ON THE AUTHORITY AND CERTAINTY OF THE HOLY SCRIPTURES

I. The authority of the word of God, which is comprised in the Scriptures of the Old and New Testament, lies both in the veracity of the whole narration, and of all the declarations, whether they be those about things past, about things present, or about those which are to come, and in the power of the commands and prohibitions, which are contained in the divine word.

II. Both of these kinds of authority can depend on no other than on God, who is the principal author of this word, both because he is truth without suspicion of falsehood, and because he is of power invincible.

III. On this account, the knowledge alone that this word is divine, is obligatory on our belief and obedience; and so strongly is it binding, that this obligation can be augmented by no external authority.

IV. In what manner or respect soever the church may be contemplated, she can do nothing to confirm this authority; for she, also, is indebted to this word for all her own authority; and she is not a church unless she have previously exercised faith in this word as being divine, and have engaged to obey it. Wherefore, in any way to suspend the authority of the Scriptures on the church, is to deny that God is of sufficient veracity and supreme power, and that the church herself is a church.

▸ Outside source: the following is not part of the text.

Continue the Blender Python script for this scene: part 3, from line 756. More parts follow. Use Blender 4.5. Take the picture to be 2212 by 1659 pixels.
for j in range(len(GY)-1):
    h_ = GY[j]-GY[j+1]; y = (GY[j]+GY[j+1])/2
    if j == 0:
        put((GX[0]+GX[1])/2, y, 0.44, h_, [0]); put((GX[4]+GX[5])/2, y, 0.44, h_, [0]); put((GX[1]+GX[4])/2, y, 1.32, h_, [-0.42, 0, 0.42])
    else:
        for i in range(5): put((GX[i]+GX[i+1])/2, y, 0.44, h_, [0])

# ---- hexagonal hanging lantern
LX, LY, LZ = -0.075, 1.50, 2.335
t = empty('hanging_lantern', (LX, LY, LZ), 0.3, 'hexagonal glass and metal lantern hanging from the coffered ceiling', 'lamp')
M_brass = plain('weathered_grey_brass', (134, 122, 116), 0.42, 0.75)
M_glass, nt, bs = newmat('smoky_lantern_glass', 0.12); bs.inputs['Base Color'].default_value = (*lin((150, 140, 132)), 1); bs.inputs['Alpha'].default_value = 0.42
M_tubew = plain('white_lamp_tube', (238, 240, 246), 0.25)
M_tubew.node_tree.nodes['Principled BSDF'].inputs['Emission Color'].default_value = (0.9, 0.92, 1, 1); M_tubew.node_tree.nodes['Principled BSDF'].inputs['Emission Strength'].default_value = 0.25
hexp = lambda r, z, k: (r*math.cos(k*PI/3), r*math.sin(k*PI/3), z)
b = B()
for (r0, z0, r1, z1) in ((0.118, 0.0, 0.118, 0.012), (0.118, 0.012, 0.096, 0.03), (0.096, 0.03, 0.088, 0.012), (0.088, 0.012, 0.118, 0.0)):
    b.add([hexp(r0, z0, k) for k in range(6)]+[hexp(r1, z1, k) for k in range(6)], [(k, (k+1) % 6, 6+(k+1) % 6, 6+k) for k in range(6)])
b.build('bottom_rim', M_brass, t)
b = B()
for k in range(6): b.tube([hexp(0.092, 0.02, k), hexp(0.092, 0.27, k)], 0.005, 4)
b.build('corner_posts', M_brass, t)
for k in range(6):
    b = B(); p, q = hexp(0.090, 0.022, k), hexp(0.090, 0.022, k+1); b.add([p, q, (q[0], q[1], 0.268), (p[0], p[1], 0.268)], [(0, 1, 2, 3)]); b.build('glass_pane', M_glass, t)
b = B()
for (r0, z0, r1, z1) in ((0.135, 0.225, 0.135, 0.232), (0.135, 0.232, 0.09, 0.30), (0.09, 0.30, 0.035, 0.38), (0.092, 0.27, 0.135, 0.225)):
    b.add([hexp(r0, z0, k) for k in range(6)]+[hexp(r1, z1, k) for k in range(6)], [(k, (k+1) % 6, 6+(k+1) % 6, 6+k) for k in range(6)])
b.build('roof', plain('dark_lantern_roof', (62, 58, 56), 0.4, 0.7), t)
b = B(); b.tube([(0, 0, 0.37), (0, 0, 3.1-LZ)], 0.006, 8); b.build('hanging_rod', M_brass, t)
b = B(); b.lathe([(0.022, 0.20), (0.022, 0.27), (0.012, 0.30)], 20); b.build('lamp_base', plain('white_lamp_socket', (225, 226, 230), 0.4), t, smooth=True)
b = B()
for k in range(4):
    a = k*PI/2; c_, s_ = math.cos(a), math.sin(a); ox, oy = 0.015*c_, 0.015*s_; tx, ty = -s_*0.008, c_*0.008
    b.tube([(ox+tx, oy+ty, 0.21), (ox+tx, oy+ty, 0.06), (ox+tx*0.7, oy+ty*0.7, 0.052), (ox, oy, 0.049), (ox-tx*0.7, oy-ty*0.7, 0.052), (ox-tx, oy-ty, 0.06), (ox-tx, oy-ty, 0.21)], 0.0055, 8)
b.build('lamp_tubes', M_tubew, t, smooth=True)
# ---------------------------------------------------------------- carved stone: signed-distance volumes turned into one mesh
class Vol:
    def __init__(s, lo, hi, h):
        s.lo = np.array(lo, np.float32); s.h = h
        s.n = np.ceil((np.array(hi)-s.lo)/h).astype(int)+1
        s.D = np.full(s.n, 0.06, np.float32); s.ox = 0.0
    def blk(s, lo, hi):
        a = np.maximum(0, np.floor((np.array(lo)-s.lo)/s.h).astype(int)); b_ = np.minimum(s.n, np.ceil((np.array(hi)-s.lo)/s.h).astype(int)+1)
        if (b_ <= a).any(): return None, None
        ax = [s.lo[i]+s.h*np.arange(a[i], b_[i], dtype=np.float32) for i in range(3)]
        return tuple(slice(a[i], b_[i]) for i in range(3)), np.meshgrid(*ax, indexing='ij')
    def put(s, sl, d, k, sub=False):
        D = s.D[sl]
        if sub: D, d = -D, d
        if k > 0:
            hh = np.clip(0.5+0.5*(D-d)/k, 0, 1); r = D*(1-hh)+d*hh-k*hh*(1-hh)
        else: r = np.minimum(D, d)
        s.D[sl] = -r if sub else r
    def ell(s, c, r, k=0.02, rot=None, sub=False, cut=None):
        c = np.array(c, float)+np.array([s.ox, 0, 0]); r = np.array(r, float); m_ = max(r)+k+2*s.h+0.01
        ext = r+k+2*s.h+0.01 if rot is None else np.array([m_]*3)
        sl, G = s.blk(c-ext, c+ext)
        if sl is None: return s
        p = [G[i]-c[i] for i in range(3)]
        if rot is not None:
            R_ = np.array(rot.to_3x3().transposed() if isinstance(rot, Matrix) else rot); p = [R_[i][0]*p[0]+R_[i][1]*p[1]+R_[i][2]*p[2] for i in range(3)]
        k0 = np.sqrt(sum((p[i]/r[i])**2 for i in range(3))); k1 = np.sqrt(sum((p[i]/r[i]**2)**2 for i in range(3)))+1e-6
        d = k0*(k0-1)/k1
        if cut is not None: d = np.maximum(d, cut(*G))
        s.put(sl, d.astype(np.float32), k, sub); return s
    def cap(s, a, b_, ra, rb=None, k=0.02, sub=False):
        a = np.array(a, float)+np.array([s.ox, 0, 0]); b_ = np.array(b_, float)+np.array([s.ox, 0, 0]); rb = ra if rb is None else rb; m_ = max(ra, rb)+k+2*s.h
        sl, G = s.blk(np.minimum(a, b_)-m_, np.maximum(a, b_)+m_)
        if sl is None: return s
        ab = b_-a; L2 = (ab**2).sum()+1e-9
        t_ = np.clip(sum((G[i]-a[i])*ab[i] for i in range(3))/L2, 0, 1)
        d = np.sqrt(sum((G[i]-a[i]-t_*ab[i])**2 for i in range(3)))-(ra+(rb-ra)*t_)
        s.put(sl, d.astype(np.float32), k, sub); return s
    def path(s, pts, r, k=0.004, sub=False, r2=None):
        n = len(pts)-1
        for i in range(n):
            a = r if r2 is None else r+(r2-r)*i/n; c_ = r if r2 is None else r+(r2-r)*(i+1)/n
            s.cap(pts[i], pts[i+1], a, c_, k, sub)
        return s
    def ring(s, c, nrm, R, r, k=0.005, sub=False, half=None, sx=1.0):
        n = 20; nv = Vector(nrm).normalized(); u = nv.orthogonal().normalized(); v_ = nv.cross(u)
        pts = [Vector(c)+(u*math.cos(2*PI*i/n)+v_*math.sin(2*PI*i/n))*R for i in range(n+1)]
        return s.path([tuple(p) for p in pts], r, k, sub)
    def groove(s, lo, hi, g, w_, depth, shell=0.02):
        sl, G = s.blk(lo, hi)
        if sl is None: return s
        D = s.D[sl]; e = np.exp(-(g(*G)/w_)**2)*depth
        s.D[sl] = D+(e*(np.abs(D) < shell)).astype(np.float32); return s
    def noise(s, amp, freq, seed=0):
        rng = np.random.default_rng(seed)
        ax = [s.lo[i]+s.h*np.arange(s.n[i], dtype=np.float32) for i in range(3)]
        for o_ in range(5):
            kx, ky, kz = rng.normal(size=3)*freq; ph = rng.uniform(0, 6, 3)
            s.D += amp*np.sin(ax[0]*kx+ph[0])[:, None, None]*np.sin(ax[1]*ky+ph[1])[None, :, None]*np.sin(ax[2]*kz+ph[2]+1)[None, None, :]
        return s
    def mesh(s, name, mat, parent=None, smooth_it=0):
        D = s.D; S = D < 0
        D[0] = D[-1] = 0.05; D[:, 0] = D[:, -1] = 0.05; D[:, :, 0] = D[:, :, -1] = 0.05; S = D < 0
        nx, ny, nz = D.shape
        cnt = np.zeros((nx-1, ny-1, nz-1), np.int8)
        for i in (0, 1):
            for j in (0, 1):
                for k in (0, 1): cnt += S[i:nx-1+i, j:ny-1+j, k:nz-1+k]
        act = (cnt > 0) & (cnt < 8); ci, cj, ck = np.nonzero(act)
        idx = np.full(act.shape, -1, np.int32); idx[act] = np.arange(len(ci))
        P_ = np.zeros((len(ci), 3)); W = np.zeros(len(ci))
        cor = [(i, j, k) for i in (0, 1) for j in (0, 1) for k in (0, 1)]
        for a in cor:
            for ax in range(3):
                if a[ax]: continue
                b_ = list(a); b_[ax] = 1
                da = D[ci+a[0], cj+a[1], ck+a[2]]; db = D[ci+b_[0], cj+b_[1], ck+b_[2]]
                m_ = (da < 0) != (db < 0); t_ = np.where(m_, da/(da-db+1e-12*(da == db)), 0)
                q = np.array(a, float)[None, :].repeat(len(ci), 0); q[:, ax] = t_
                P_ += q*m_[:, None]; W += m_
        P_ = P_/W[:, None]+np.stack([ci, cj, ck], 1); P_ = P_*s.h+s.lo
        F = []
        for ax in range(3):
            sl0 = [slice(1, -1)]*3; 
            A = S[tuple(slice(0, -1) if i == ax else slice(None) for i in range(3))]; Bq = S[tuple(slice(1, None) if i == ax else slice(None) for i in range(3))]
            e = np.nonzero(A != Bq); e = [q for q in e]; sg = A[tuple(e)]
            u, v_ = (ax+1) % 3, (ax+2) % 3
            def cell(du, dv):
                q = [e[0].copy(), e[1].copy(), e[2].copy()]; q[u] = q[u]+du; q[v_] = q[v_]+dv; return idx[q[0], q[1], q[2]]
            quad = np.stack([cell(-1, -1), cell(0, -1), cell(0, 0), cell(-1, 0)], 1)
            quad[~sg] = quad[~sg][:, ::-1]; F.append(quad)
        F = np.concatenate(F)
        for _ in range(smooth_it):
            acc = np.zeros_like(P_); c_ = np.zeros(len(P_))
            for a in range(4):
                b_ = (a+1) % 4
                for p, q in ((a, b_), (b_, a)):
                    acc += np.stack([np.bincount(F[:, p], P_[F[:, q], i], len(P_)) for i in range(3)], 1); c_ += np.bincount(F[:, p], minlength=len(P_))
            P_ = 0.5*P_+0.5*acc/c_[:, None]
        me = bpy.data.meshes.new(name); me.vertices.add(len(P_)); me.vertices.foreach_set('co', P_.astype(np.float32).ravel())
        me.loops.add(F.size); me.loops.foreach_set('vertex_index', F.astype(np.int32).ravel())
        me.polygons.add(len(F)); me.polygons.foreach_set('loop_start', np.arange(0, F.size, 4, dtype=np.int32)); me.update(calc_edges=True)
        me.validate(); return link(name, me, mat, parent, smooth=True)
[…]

V. But it is proved by various methods, that this word has a divine origin, either by signs employed for the enunciation or declaration of the word, such as miracles, predictions and divine appearances — by arguments engrafted on the word itself, such as the matters which it contains, the style and character of the discourse, the agreements between all the parts and each of them, and the efficacy of the word itself; and by the inward testification or witness of God himself by his Holy Spirit. To all these, we add a secondary proof — the testimony of those persons who have received this word as divine.

VI. The force and efficacy of this last testimony is entirely human, and is of importance equal to the quantum of wisdom, probity and constancy possessed by the witnesses. And on this account the authority of the church can make no other kind of faith than that which is human, but which may be preparatory to the production of faith divine. The testimony of the church, therefore, is not the only thing by which the certainty of the Scriptures is confirmed to us; indeed it is not the principle thing; nay, it is the weakest of all those which are adduced in confirmation.

VII. No arguments can be invented for establishing the divinity of any word, which do not belong by most equitable reason to this word; and, on the other hand, it is impossible any arguments can be devised which may conduce even by a probable reason to destroy the divinity of this word.

VIII. Though it be not absolutely necessary to salvation to believe that this or that book is the work of the author whose title it bears; yet this fact may be established by surer arguments than are those which claim the authorship of any other work for the writer.

IX. The Scriptures are canonical in the same way as they are divine; because they contain the rule of faith, charity, hope, and of all our inward and outward actions. They do not, therefore, require human authority in order to their being received into the canon, or considered as canonical. Nay, the relation between God and his creatures, requires that his word should be the rule of life to his creatures.

X. We assert that, for the establishment of the divinity of the Scriptures of the Old and New Testament, this disjunctive proposition is of irrefutable validity: Either the Scriptures are divine, or (far be blasphemy from the expression!) they are the most foolish of all writings, whether they be said to have proceeded from man, or from the evil spirit.

COROLLARIES

I. To affirm “that the authority of the Scriptures depends upon the church, because the church is more ancient than the Scriptures,” is a falsehood, a foolish speech, an implication of manifold contradictions and blasphemy.

II. The authority of the Roman pontiff to bear witness to the divinity of the Scriptures, is less than that of any bishop who is wiser and better than he, and possessed of greater constancy.